Ministers have ordered Public Health England (PHE) to abandon the planned release of a report on sweeping proposals to crack down on sugar consumption, amid fears that it would demonise one ingredient at the expense of a “far broader” message over the causes of obesity.

The Grocer has learnt that the Department of Health (DH) made the decision to hold back the PHE Sugar Reduction Strategy report, which was supposed to be published on the same day as the forthcoming Scientific Advisory Committee on Nutrition (SACN) report on carbohydrates.

Today it was revealed that the SACN report, which is expected to contain call for daily sugar intakes to be halved, will be published on Friday, but with no separate report from PHE.

Instead, the DH said the findings of the PHE work, which has looked at a range of potential options for slashing sugar consumption including a sugar tax, restrictions on advertising to children, reformulation targets and supermarket promotions, would now feed in to its Childhood Obesity Strategy, to be launched in the autumn.
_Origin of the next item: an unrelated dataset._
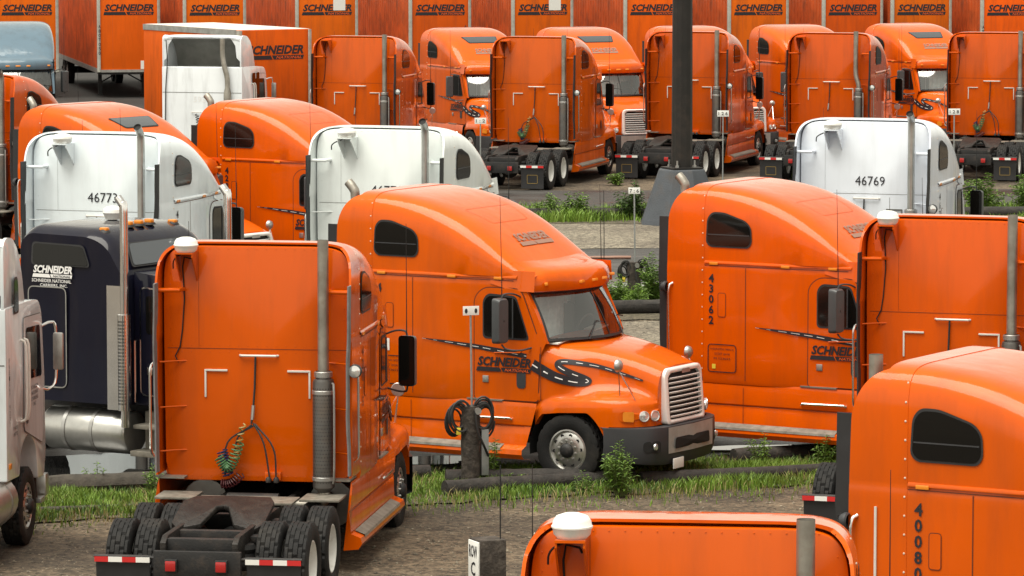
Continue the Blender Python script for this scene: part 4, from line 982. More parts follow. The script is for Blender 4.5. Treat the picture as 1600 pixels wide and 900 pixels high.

Ministers have already ruled out the possibility of pushing ahead with a sugar tax.

“We are very much committed to doing something very big around obesity,” said the source. “The PHE work covers much of the same territory so it makes sense, rather than for it to come out separately, to feed into the wider strategy.

“But the government believes that the whole issue is much broader than just tackling sugar consumption.”

“The Childhood Obesity Strategy will also be looking at things such as the importance of exercise, the availability of food and drink and advertising of food to children.

“Sugar is a key part of that strategy, because excessive consumption has been contributing to obesity, but it’s very important that we have a joined-up message and to look at all the cause of childhood obesity.”

Today the DH scuppered any chance of the government introducing a sugar-tax, despite the latest call from the BMA, and the source stressed that the government still saw a voluntary approach from the industry as a key part of its public heath strategy, albeit with a tougher public health policy.

“You will see a change in the language from ministers. It’s going to be a subtle change which, whilst recognising the achievements of the Responsibility Deal, will be calling on the industry to go further,” said the source.

One industry insider said the postponement of the PHE report was a “shock” development but said it could be good news for companies who feared a draconian crackdown in the wake of SACN.

“It looks very much as if ministers don’t want PHE leading the strategy and perhaps mooting ideas which go much further than politicians are prepared to commit to,” she said.